**Task goal:** Skipping all pictures, set down the lines of the listing from the first through the one with "return (o[0], o[1], o[2], 1)".

*-*-*

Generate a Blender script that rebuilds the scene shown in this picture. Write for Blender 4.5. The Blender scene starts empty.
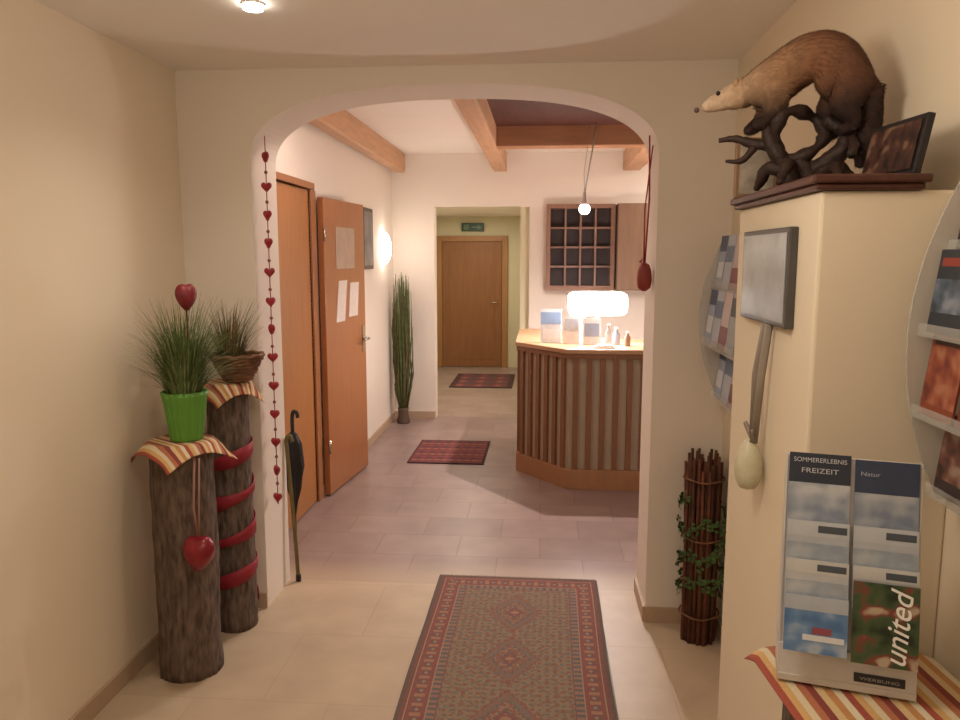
import bpy, bmesh, math, random, bisect
from mathutils import Vector, Matrix, noise
random.seed(7)
scene = bpy.context.scene
col = scene.collection

# ------------------------------------------------------------------ colours / materials
def lin(h):
    h = h.lstrip('#')
    o = []
    for i in (0, 2, 4):
        c = int(h[i:i+2], 16) / 255
        o.append(c/12.92 if c <= 0.04045 else ((c+0.055)/1.055)**2.4)
    return (o[0], o[1], o[2], 1)

_m = {}
def nt(name):
    m = bpy.data.materials.new(name); m.use_nodes = True
    n = m.node_tree.nodes; l = m.node_tree.links
    return m, n, l, n['Principled BSDF']

def mat(name, c, rough=0.6, var=0.12, scale=12, bump=0.0, metal=0.0, emit=0.0, emit_c=None, stretch=(1,1,1), detail=4):
    if name in _m: return _m[name]
    m, n, l, p = nt(name)
    base = lin(c)
    tc = n.new('ShaderNodeTexCoord'); mp = n.new('ShaderNodeMapping'); mp.inputs['Scale'].default_value = stretch
    no = n.new('ShaderNodeTexNoise'); no.inputs['Scale'].default_value = scale; no.inputs['Detail'].default_value = detail
    r = n.new('ShaderNodeValToRGB')
    r.color_ramp.elements[0].position = 0.3; r.color_ramp.elements[1].position = 0.7
    r.color_ramp.elements[0].color = tuple(v*(1-var) for v in base[:3])+(1,)
    r.color_ramp.elements[1].color = tuple(min(1, v*(1+var)) for v in base[:3])+(1,)
    l.new(tc.outputs['Object'], mp.inputs[0]); l.new(mp.outputs[0], no.inputs['Vector'])
    l.new(no.outputs['Fac'], r.inputs[0]); l.new(r.outputs[0], p.inputs['Base Color'])
    p.inputs['Roughness'].default_value = rough; p.inputs['Metallic'].default_value = metal
    if bump:
        b = n.new('ShaderNodeBump'); b.inputs['Strength'].default_value = bump; b.inputs['Distance'].default_value = 0.01
        l.new(no.outputs['Fac'], b.inputs['Height']); l.new(b.outputs[0], p.inputs['Normal'])
    if emit:
        p.inputs['Emission Color'].default_value = lin(emit_c or c); p.inputs['Emission Strength'].default_value = emit
    _m[name] = m
    return m

def photo_mat(cs, scale=30):
    name = 'photo_print_'+'_'.join(cs)
    if name in _m: return _m[name]
    m, n, l, p = nt(name)
    tc = n.new('ShaderNodeTexCoord'); no = n.new('ShaderNodeTexNoise'); no.inputs['Scale'].default_value = scale; no.inputs['Detail'].default_value = 1.5
    r = n.new('ShaderNodeValToRGB'); e = r.color_ramp.elements
    e[0].position = 0.34; e[0].color = lin(cs[0]); e[1].position = 0.68; e[1].color = lin(cs[-1])
    for i, c in enumerate(cs[1:-1]):
        q = e.new(0.34+0.34*(i+1)/(len(cs)-1)); q.color = lin(c)
    l.new(tc.outputs['Object'], no.inputs['Vector']); l.new(no.outputs['Fac'], r.inputs[0]); l.new(r.outputs[0], p.inputs['Base Color'])
    p.inputs['Roughness'].default_value = 0.4
    _m[name] = m
    return m

def tile_mat(name, c1, c2, grout, w, h, rough=0.35, blend=None):
    m, n, l, p = nt(name)
    tc = n.new('ShaderNodeTexCoord'); br = n.new('ShaderNodeTexBrick')
    br.inputs['Scale'].default_value = 1; br.inputs['Brick Width'].default_value = w; br.inputs['Row Height'].default_value = h
    br.inputs['Mortar Size'].default_value = 0.004; br.inputs['Mortar Smooth'].default_value = 0.6
    br.inputs['Color1'].default_value = lin(c1); br.inputs['Color2'].default_value = lin(c2); br.inputs['Mortar'].default_value = lin(grout)
    no = n.new('ShaderNodeTexNoise'); no.inputs['Scale'].default_value = 5; no.inputs['Detail'].default_value = 6
    mx = n.new('ShaderNodeMixRGB'); mx.blend_type = 'OVERLAY'; mx.inputs[0].default_value = 0.25
    l.new(tc.outputs['Object'], br.inputs['Vector']); l.new(tc.outputs['Object'], no.inputs['Vector'])
    l.new(br.outputs['Color'], mx.inputs[1]); l.new(no.outputs['Fac'], mx.inputs[2]); out = mx.outputs[0]
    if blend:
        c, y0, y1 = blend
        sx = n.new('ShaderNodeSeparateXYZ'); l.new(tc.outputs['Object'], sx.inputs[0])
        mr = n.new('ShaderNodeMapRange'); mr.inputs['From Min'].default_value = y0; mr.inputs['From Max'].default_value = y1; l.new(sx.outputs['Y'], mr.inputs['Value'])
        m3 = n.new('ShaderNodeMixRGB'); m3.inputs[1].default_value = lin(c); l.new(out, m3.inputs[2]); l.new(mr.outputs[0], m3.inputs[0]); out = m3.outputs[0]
    l.new(out, p.inputs['Base Color'])
    b = n.new('ShaderNodeBump'); b.inputs['Strength'].default_value = 0.08; b.inputs['Distance'].default_value = 0.003; b.invert = True
    l.new(br.outputs['Fac'], b.inputs['Height']); l.new(b.outputs[0], p.inputs['Normal'])
    p.inputs['Roughness'].default_value = rough
    return m

def attr_mat(name, rough=0.9, ns=120, bump=0.3, var=0.25):
    m, n, l, p = nt(name)
    a = n.new('ShaderNodeVertexColor'); a.layer_name = 'Col'
    tc = n.new('ShaderNodeTexCoord'); no = n.new('ShaderNodeTexNoise'); no.inputs['Scale'].default_value = ns
    mx = n.new('ShaderNodeMixRGB'); mx.blend_type = 'OVERLAY'; mx.inputs[0].default_value = var
    l.new(tc.outputs['Object'], no.inputs['Vector']); l.new(a.outputs['Color'], mx.inputs[1]); l.new(no.outputs['Fac'], mx.inputs[2])
    l.new(mx.outputs[0], p.inputs['Base Color'])
    b = n.new('ShaderNodeBump'); b.inputs['Strength'].default_value = bump; b.inputs['Distance'].default_value = 0.003
    l.new(no.outputs['Fac'], b.inputs['Height']); l.new(b.outputs[0], p.inputs['Normal'])
    p.inputs['Roughness'].default_value = rough
    return m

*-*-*

**Completed exercise:**
Generate a Blender script that rebuilds the scene shown in this picture. Write for Blender 4.5. The Blender scene starts empty.
import bpy, bmesh, math, random, bisect
from mathutils import Vector, Matrix, noise
random.seed(7)
scene = bpy.context.scene
col = scene.collection

# ------------------------------------------------------------------ colours / materials
def lin(h):
    h = h.lstrip('#')
    o = []
    for i in (0, 2, 4):
        c = int(h[i:i+2], 16) / 255
        o.append(c/12.92 if c <= 0.04045 else ((c+0.055)/1.055)**2.4)
    return (o[0], o[1], o[2], 1)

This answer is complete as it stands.